You stating that again doesn't make it more supported, or more clear. There's nothing automatically unbiased and unmanipulative about criticism, and there's nothing automatically justified and useful about criticism. Opening a thread where there's all criticism is (or can be) just as manipulative as a thread where there's a lot of enthusiasm. The typical geek internet response is to claim that being critical is somehow meritocratic, unbiased, real, but it isn't inherently that.
> "over half of which aren't even about the topic of the post ... you intentionally put them there to try to dishonestly bolster your argument"
I know, right?! I have to skim read and filter out piles of irrelevant miserable put-down dismissive low-thought low-effort dross and it often isn't even about the topic of the post! I intentionally put them there to try and honestly bolster my argument that opening a thread full of cynicism has a manipulative effect on the reader's emotional state and to counter your implied claim that enthusiasm is manipulative and criticism isn't.
> "the top comment of which starts with "Lots of bad takes in this thread" as a way of dismissing every single valid criticism in the rest of the submission."
But they explicitly dismiss the bad takes and not every single take? For someone who is complaining that I am putting words in your mouth and you hate it, you are putting words in their mouth which go directly against what they said. e.g. there are some takes complaining that the article is 'compelling people to work for no money' and that comment says the regulation would be met by a clear expiry date for the game on the store. The company is willing to fund it for some time before they cut their losses, and this asks them to tell the customer what that time is. That critical comment starts "I think a legal remedy here won't work." because the only legal remedy they bothered to think about is compelling people to work for free. It doesn't comment on the proposals put to governments in the article, or the movement, or even expand on much detail why they think a legal remedy can't work. But it still contributes to the miasma of "don't try things, everything's shit, don't even bother, nothing can work, nothing is worth doing, don't you know there was a flaw once, somewhere, something was tried and didn't work" which absolutely is emotionally manipulative when read in bulk.
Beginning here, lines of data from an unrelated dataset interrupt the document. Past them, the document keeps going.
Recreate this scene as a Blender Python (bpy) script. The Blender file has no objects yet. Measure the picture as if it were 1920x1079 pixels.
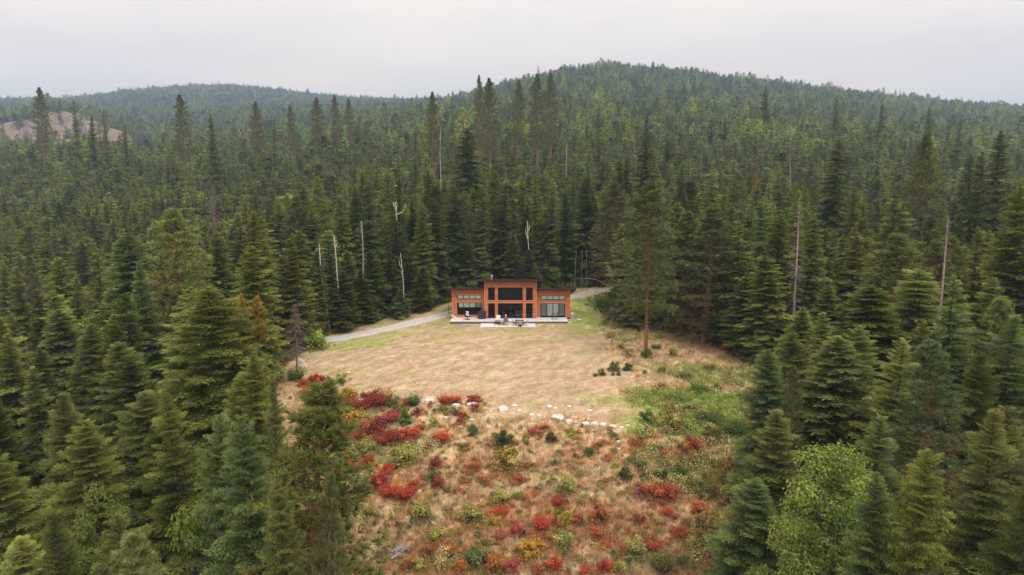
import bpy, math, random
import numpy as np
from mathutils import Vector, Matrix

R_ = math.radians
scene = bpy.context.scene
# ------------------------------------------------------------------ camera, world, sun, exposure
PITCH = 8.7
CAM_Z = 20.0
cd = bpy.data.cameras.new('camera'); cam = bpy.data.objects.new('camera', cd)
scene.collection.objects.link(cam); scene.camera = cam
cam.location = (0, 0, CAM_Z); cam.rotation_euler = (R_(90 - PITCH), 0, 0)
cd.sensor_width = 36; cd.lens = 24; cd.clip_start = 0.5; cd.clip_end = 20000

SUN_EL, SUN_AZ = 52.0, 150.0        # high veiled sun behind and right of the viewer
SKY_GREY = (11.6, 10.2, 9.0)
SKY_STRENGTH = 0.1
HAZE = 0.00024
world = bpy.data.worlds.new('World'); scene.world = world; world.use_nodes = True
wn, wl = world.node_tree.nodes, world.node_tree.links
wn.clear()
out = wn.new('ShaderNodeOutputWorld'); bg = wn.new('ShaderNodeBackground')
sky = wn.new('ShaderNodeTexSky'); sky.sky_type = 'NISHITA'; sky.sun_disc = False
sky.sun_elevation = R_(SUN_EL); sky.sun_rotation = R_(SUN_AZ); sky.altitude = 900
tc = wn.new('ShaderNodeTexCoord'); mp = wn.new('ShaderNodeMapping'); mp.inputs['Scale'].default_value = (1.2, 1.2, 5.0)
nz = wn.new('ShaderNodeTexNoise'); nz.inputs['Scale'].default_value = 1.6; nz.inputs['Detail'].default_value = 5; nz.inputs['Roughness'].default_value = 0.55
cr = wn.new('ShaderNodeValToRGB')
cr.color_ramp.elements[0].position = 0.3; cr.color_ramp.elements[0].color = (0.86, 0.885, 0.94, 1)
cr.color_ramp.elements[1].position = 0.7; cr.color_ramp.elements[1].color = (1.07, 1.05, 1.02, 1)
mul = wn.new('ShaderNodeMix'); mul.data_type = 'RGBA'; mul.blend_type = 'MULTIPLY'; mul.inputs['Factor'].default_value = 1
mul.inputs['B'].default_value = (*SKY_GREY, 1)
mx = wn.new('ShaderNodeMix'); mx.data_type = 'RGBA'; mx.inputs['Factor'].default_value = 0.94
wl.new(tc.outputs['Generated'], mp.inputs['Vector']); wl.new(mp.outputs['Vector'], nz.inputs['Vector'])
wl.new(nz.outputs['Fac'], cr.inputs['Fac']); wl.new(cr.outputs['Color'], mul.inputs['A'])
wl.new(sky.outputs['Color'], mx.inputs['A']); wl.new(mul.outputs['Result'], mx.inputs['B'])
# an overcast sky is evenly brighter towards its zenith
sx_ = wn.new('ShaderNodeSeparateXYZ'); zr = wn.new('ShaderNodeMapRange'); zr.inputs['From Min'].default_value = 0.15; zr.inputs['From Max'].default_value = 1.0
zr.inputs['To Min'].default_value = 1.0; zr.inputs['To Max'].default_value = 2.1
wl.new(tc.outputs['Generated'], sx_.inputs[0]); wl.new(sx_.outputs['Z'], zr.inputs['Value'])
mz = wn.new('ShaderNodeVectorMath'); mz.operation = 'SCALE'; wl.new(mx.outputs['Result'], mz.inputs[0]); wl.new(zr.outputs['Result'], mz.inputs['Scale'])
wl.new(mz.outputs[0], bg.inputs['Color']); bg.inputs['Strength'].default_value = SKY_STRENGTH
wl.new(bg.outputs[0], out.inputs['Surface'])

sd = bpy.data.lights.new('sun', 'SUN'); sd.energy = 1.5; sd.angle = R_(12); sd.color = (1.0, 0.955, 0.89)
so = bpy.data.objects.new('sun', sd); scene.collection.objects.link(so)
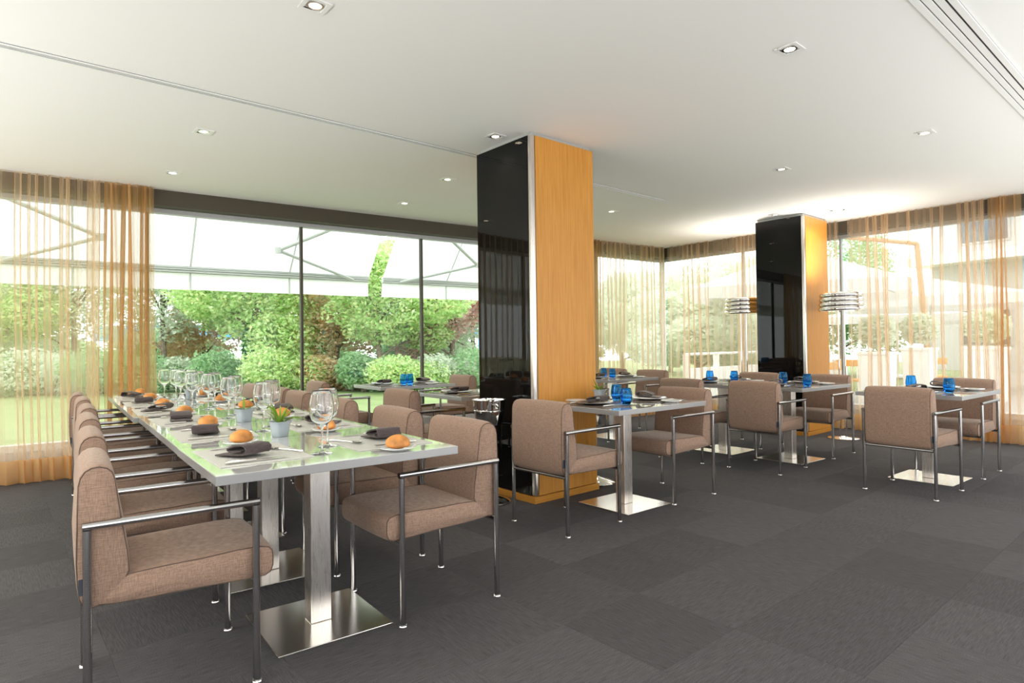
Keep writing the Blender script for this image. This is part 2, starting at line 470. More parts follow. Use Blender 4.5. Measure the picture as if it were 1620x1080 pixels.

> "I never claimed that all criticism is "useful, relevant, meaningful, interesting, or valuable". Don't put words in my mouth."
You argued that point. You said "they want to shut down criticism of something they like" as if that's a bad thing which should not be happening. If you argue that, then you think criticism has some inherent value. I say it doesn't have inherent value; there area vastly more options to criticise a thing than to praise a thing, so people who choose criticism are more likely pulling from a big pool of low effort cached thoughts, than a small pool of high effort (positive or critical) thoughts, so a critical comment is more likely a bad comment than a good comment. Dismissing a whole lot of critical comments in one go is therefore a reasonable response.
> "I never claimed this either."
OK let's go with, you said: "undermines people's critical thinking skills" and I say "what can be asserted without evidence can be dismissed without evidence". Reading a comment which says "lots of bad takes here" does not undermine people's critical thinking skills.
My claim is more that reading a dozen comments "this library had a bug!" "this maintainer was rude to me!" "The documentation is way out of date" "I know someone who tried this in 1982 and found it was impossible" really does kill a reader's interest in looking deeper into a thing, and such criticisms are both factually correct and low effort, low value, and quite reasonable to be dismissed in bulk without "responding to specific bad comments" particularly because the ratio of possible criticisms to possible praise is something approaching infinity-to-one. (even if a thing is absolutely perfect, people can criticise it for being the wrong thing, in the wrong place, at the wrong time, by the wrong person, etc.).
> "you're one of those dishonest people that resorts to emotional manipulation to try to get their way, because they know they can't actually make a coherent argument for it."
I've made a pretty coherent argument:
- most critical comments on a HN thread are not worth reading.
- They have a detrimental effect on the topic and reader.
- Therefore there are far too many of them.
- It's justified to dismiss them in bulk, because the space of possible critical/engaging comments means the work to respond to every bad take is far too much, and the people who make low effort bad takes do not respond well to replying individually.
- You have not offered any support for your claim that reading a dismissive/positive comment "undermines critical thinking skills".